I would dare say that what you are hearing as hyper detail is not as much a function of the hi res format as it is the mastering of those files. Enhanced detail can easily be done in the recording or the mastering by boosting the EQ it certain frequencies. An that can be done just as easily on LPs or CD as it can on hi res releases. It is just a matter of what the production teams wants the recording to sound like. The best you can hope for is something that you enjoy listening, regardless of how close it is to the original sound. And this doesn't even get into things that are totally created in the studio. Things like Dark Side of the Moon or Sgt Pepper were completely created in the minds of the artists and production team. so who is to say what they are "supposed to"" sound like.
Normally I would think that this is moving into the realm of a thread jacking, except for the fact that the OP was the one who directed is towards this discussion. If we want to go into this any deeper perhaps we should split this off to another thread (unless of course I have beaten this far enough into the ground to bore all of you. )
I have a number of hi res files where the extra resolution is used not to produce etched in your face hyper detail but rather to more correctly present the ten fine details that provide us with spacial cues and room ambience. Those files use the ability to render more detail to provide you with a soundscape that makes you feel more like you are in the same acoustic space with the musicians as opposed to the hyper detail that gives you the audio equivalent of the visual experience you have sitting in the first row at an IMAX movie. But hey, a lot of audiophiles are detail junkies and like that kind of sound.
I guess what I am trying to say, in a kind of long winded way, is that I don't think that your impression of high res file is as much of a funtion of the file format is it is of the production process adn the value judgements and decisions of the folks involve in that process
Well said.
I think you missed my point, which in reality is exactly what you eluded to: production and mastering values or, more accurately, the lack of it.
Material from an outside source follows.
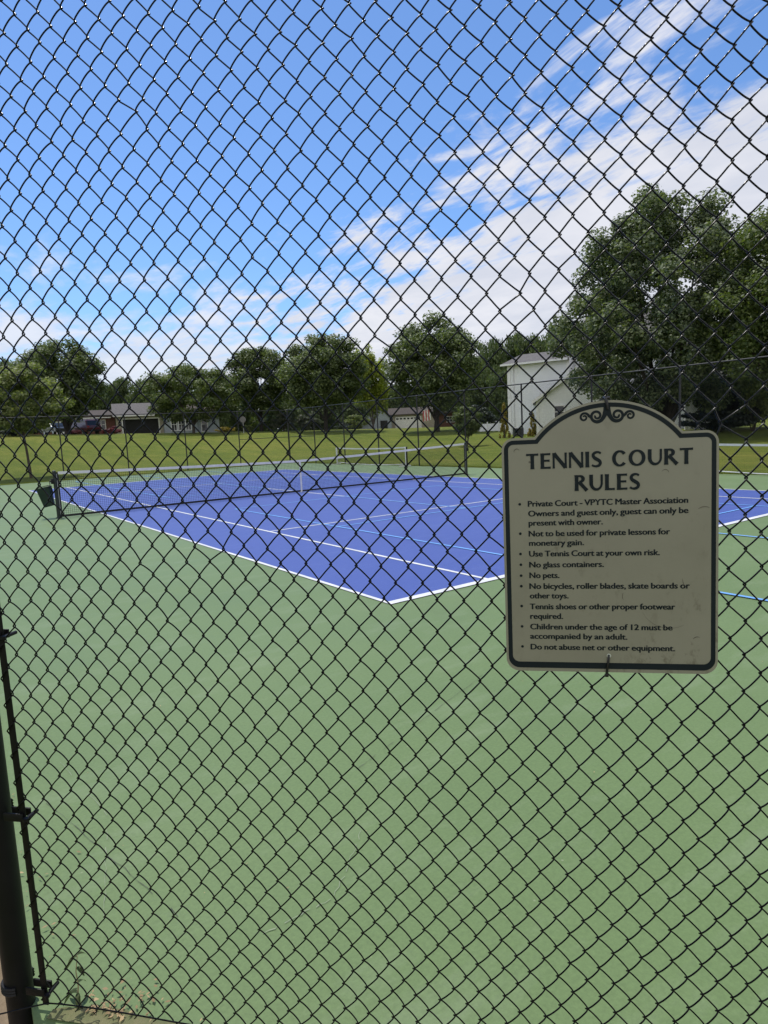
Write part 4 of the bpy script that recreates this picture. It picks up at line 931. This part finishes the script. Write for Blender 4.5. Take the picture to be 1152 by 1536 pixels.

I was in and out of the studio for over 50 years working both sides of the glass. As an engineer, mixer and mastered I was sometimes guilty of exactly what you eluded to: eking every bit of high end out of the recording knowing how much would be lost in the transfer to production master by most repro houses and manufacturers.
Another BIG issue was the entire transition to digital audio in the '80s and early '90s. So much of it was done on recorders that were giving 12-14 bit resolution and processed by really crappy SS gear and through equally bad consoles. Not everyone could afford a Neve or SSL console. Add to that poor tracking of anti-aliasing, stoned studio people (hell, in the 80's cocaine was considered a vegetable) and sources like Columbia Record Club turning out absolutely terrible product.
Case in point: my daughter had a CRR sourced copy of Bonnie Raitt's "Streetlights" CD. I had the same one from Record Warehouse. Her copy was dismal in comparison to mine. Perfect Sound Forever, right?
Don't get me wrong. There have been a lot of wonderful recordings mastered by greats like Ludwig, Grundman, Watson, Clearmountain, Williams and a lot of young guns. Unfortunately in the contemporary music scene and in less commercial music like I prefer terrific mastering tends to be the exception, not the rule.
A lot of the music I like comes from the '60s through the 80's and newer indie recordings of acoustic music and eclectic groups. All too often, hi-rez does them no favors.
Bottom line: a lot of recordists and masterers today have all of their taste in their mouths.